• SHORT PROBLEM: Repeat, exactly, the run of lines that opens with the line containing "1), scar=scar, furrow=fur))" and closes with the line containing "return root", and leave all other lines out.

• GIVEN MATERIAL:

........

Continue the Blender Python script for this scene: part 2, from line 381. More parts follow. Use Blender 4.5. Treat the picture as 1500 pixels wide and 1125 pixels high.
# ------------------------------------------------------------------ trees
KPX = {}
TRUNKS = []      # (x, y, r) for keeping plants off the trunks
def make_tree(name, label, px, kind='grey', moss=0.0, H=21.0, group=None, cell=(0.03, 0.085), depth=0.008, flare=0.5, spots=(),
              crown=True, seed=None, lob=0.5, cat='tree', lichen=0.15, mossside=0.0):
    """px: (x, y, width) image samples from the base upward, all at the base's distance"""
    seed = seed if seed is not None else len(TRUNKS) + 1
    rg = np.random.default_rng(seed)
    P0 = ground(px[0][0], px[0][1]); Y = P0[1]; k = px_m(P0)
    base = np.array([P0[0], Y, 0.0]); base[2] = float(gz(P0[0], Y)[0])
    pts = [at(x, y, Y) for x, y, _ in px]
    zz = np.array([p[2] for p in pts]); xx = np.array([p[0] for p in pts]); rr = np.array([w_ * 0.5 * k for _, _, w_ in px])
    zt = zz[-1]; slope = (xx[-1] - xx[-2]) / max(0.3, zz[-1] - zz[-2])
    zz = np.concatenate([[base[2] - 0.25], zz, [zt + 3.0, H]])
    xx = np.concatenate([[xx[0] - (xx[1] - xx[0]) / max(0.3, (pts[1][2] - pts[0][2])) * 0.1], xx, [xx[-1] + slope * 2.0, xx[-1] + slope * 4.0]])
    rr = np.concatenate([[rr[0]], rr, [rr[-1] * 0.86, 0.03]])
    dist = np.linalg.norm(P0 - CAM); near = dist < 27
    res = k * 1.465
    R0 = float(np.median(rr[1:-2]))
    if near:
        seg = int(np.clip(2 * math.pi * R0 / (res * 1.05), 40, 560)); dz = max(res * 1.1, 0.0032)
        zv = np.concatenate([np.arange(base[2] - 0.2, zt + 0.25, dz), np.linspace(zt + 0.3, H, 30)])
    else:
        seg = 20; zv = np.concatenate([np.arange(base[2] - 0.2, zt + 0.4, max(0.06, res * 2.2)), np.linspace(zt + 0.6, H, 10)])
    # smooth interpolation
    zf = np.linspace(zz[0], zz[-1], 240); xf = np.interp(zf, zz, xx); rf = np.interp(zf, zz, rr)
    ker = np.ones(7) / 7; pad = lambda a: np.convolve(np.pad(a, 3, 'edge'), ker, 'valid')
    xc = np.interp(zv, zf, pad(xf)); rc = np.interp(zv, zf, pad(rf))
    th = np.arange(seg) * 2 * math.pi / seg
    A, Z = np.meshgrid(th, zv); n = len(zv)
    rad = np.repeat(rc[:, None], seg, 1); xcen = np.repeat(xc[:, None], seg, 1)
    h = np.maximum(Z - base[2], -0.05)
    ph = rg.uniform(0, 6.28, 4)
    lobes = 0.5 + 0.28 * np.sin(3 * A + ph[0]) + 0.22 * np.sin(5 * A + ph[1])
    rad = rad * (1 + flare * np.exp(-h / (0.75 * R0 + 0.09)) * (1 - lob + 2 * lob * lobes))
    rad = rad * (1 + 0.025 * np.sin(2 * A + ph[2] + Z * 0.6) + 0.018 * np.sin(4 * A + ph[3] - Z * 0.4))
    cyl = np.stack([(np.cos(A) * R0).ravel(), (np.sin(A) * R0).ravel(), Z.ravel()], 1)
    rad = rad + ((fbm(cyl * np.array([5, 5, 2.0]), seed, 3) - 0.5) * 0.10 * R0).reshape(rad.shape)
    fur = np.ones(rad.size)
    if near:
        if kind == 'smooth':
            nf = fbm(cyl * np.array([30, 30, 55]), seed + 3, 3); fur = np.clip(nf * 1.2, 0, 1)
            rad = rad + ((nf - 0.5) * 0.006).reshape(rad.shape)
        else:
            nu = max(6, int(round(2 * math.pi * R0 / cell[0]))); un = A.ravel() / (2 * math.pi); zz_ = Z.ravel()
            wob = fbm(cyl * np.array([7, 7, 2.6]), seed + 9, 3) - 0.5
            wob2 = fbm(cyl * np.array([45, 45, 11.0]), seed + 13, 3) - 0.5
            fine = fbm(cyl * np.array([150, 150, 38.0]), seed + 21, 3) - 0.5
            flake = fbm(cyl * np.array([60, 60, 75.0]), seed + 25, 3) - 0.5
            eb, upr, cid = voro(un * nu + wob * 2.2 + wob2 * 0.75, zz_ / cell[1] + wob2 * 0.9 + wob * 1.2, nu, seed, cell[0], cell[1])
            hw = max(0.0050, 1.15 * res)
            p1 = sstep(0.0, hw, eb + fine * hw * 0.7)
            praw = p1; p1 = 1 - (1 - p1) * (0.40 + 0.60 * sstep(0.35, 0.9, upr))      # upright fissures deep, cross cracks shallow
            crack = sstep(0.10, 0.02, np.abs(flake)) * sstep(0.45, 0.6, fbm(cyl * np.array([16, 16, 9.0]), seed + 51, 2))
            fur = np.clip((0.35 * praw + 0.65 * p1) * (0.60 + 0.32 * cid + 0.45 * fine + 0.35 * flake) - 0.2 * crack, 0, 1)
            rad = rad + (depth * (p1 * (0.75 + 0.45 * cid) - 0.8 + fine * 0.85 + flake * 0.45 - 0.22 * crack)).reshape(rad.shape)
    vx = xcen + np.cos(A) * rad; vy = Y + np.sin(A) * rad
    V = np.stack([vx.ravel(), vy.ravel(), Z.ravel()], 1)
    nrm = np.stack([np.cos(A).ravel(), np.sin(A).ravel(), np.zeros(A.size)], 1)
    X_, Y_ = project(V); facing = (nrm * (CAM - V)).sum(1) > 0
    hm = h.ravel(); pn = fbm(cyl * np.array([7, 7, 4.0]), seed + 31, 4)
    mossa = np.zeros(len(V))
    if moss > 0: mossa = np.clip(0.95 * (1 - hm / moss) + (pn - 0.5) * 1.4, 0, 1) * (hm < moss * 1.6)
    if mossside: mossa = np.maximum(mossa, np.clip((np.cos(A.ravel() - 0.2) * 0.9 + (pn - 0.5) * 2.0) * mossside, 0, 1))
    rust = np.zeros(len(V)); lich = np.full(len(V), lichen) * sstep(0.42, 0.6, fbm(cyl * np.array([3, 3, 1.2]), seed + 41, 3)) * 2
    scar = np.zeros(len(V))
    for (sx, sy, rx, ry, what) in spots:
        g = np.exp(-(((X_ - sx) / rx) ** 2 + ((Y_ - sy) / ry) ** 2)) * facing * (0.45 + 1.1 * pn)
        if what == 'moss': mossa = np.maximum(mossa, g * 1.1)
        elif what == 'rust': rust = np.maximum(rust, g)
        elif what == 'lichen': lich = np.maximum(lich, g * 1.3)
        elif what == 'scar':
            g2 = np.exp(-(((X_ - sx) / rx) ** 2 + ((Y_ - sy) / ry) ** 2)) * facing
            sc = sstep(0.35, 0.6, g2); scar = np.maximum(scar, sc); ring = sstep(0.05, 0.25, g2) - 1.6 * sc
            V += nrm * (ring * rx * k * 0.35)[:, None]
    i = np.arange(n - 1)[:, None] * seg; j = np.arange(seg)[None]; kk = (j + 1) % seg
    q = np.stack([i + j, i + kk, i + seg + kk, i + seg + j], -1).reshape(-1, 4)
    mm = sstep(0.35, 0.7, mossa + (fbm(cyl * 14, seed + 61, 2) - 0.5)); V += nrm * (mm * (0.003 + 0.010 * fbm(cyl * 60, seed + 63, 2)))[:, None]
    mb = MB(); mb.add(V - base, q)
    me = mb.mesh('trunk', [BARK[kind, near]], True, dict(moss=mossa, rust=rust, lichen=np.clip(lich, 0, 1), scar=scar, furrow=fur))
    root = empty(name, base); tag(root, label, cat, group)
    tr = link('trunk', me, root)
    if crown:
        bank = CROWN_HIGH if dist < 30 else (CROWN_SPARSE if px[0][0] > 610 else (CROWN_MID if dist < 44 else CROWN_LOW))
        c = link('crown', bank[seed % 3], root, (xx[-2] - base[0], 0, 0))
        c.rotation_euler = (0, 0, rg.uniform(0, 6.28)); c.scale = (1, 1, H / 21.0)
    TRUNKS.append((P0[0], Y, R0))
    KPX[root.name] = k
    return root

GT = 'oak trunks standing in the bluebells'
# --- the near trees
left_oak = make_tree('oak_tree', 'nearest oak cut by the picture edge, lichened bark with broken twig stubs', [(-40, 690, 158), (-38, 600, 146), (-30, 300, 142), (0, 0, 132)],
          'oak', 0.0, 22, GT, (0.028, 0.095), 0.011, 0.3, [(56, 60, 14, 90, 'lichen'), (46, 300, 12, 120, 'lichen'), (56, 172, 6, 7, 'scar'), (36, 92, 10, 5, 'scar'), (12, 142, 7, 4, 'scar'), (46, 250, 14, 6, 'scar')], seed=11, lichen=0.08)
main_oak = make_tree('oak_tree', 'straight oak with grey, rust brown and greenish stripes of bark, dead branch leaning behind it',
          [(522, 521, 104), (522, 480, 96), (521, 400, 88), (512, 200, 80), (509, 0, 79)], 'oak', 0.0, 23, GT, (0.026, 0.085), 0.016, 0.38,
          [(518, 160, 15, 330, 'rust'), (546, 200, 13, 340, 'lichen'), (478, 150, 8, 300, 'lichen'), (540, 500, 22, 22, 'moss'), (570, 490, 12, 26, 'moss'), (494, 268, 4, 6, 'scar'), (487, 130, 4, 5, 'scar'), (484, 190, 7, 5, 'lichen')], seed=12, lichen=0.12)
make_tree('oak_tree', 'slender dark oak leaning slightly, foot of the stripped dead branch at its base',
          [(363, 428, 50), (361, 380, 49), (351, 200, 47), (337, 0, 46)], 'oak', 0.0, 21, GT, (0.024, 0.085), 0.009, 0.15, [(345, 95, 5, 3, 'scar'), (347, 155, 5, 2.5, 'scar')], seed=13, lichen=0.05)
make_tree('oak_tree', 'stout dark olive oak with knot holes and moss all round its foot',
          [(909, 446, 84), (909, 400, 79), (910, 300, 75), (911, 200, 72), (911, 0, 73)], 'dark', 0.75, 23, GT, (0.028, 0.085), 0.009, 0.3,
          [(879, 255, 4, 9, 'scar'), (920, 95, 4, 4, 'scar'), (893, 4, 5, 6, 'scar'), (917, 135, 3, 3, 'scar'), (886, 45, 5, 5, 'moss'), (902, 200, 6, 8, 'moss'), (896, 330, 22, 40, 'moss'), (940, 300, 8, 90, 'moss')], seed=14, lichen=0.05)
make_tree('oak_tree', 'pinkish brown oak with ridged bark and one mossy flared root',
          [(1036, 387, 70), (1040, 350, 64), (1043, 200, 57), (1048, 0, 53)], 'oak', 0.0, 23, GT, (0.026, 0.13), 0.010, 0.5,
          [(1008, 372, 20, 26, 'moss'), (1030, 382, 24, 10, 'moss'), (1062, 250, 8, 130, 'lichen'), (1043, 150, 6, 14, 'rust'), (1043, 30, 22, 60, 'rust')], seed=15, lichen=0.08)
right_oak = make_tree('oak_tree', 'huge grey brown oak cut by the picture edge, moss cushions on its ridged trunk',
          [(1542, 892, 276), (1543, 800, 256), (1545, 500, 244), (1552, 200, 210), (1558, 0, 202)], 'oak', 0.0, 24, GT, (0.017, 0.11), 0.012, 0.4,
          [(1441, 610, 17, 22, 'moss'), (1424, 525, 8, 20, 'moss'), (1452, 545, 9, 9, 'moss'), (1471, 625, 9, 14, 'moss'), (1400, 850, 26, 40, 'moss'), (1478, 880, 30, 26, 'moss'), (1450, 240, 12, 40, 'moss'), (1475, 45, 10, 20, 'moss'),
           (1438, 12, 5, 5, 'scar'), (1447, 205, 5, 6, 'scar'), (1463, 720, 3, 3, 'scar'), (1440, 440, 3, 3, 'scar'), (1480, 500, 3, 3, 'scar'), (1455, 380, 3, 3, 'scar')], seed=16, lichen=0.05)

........

• RESULT OF THE TASK:
    me = mb.mesh('trunk', [BARK[kind, near]], True, dict(moss=mossa, rust=rust, lichen=np.clip(lich, 0, 1), scar=scar, furrow=fur))
    root = empty(name, base); tag(root, label, cat, group)
    tr = link('trunk', me, root)
    if crown:
        bank = CROWN_HIGH if dist < 30 else (CROWN_SPARSE if px[0][0] > 610 else (CROWN_MID if dist < 44 else CROWN_LOW))
        c = link('crown', bank[seed % 3], root, (xx[-2] - base[0], 0, 0))
        c.rotation_euler = (0, 0, rg.uniform(0, 6.28)); c.scale = (1, 1, H / 21.0)
    TRUNKS.append((P0[0], Y, R0))
    KPX[root.name] = k
    return root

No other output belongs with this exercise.